If you want to leave some amount to charity, some to a spouse and some to children, there are ways to do so that are more efficient for income tax purposes.
Have there been any legal developments that might affect my estate plan or business?
As laws and tax rules change over time, it is important to update your plan regularly. Older versions of documents not only may be tax inefficient but also may defeat your intentions entirely.
Consider as an example a typical estate plan that might have been executed in New York in April 2017 by an individual we'll call Joe. Assume Joe has a second wife and two children from a previous marriage and an estate of approximately $10 million to $11 million. In April 2017, the U.S. federal and New York estate tax exemption amounts were the same, $5.25 million. (New York had recently changed the estate tax rules to match its exemption to the federal exemption.) Joe wants to give about half of his estate to his wife and half to his adult children, and he wants to minimize estate tax. He executes a plan that gives the amount of the federal exemption to his children and everything above this exemption to his wife. Had he died in October 2017, the plan would have succeeded in giving about half to the spouse and half to the children, and it would have eliminated estate tax. However, in December 2017, under the Trump tax law, the federal estate tax exemption was doubled. Under the plan as constituted, in 2023 Joe's entire estate would go to his children, leaving nothing for his wife.

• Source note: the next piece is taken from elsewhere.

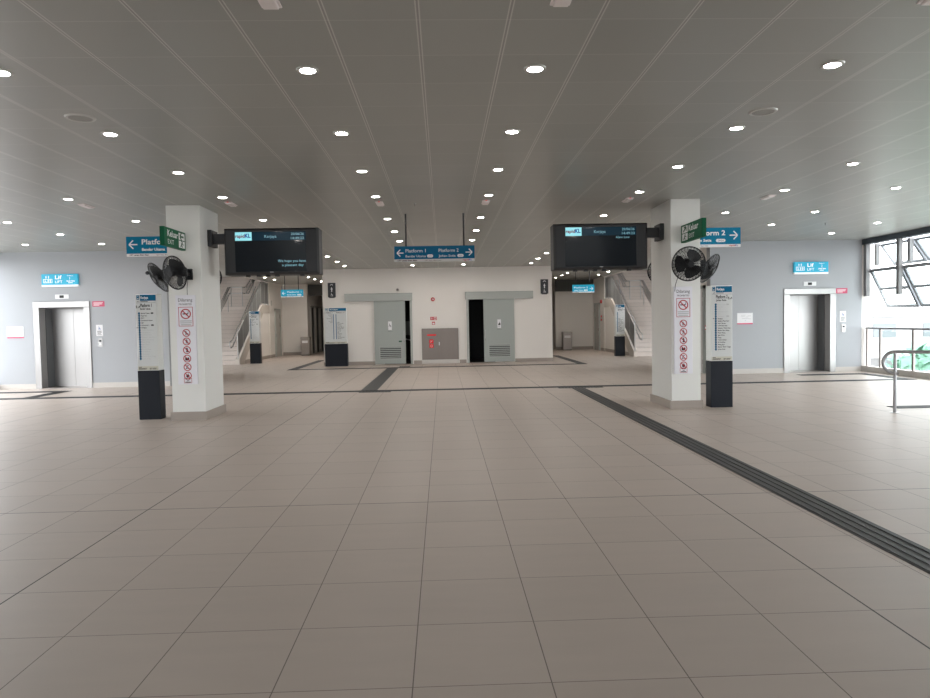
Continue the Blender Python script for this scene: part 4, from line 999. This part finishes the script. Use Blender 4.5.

In addition to changes in tax law, there may be changes to other rules that need to be addressed. For example, the Corporate Transparency Act (CTA), enacted on Jan. 1, 2021, imposes new reporting requirements on a broad range of entities, including common business and investment vehicles such as corporations and LLCs. Effective Jan. 1, 2024, "reporting companies" will be required to file a report with the U.S. Department of the Treasury's Financial Crimes Enforcement Network (FinCEN) containing personal identifying information for the company's beneficial owners. Failure to comply with the CTA's reporting requirements may lead to civil and criminal penalties. FinCEN estimates that the CTA and the Final Rule will affect over 32 million entities, imposing significant new compliance burdens.
The content of this article is intended to provide a general guide to the subject matter. Specialist advice should be sought about your specific circumstances.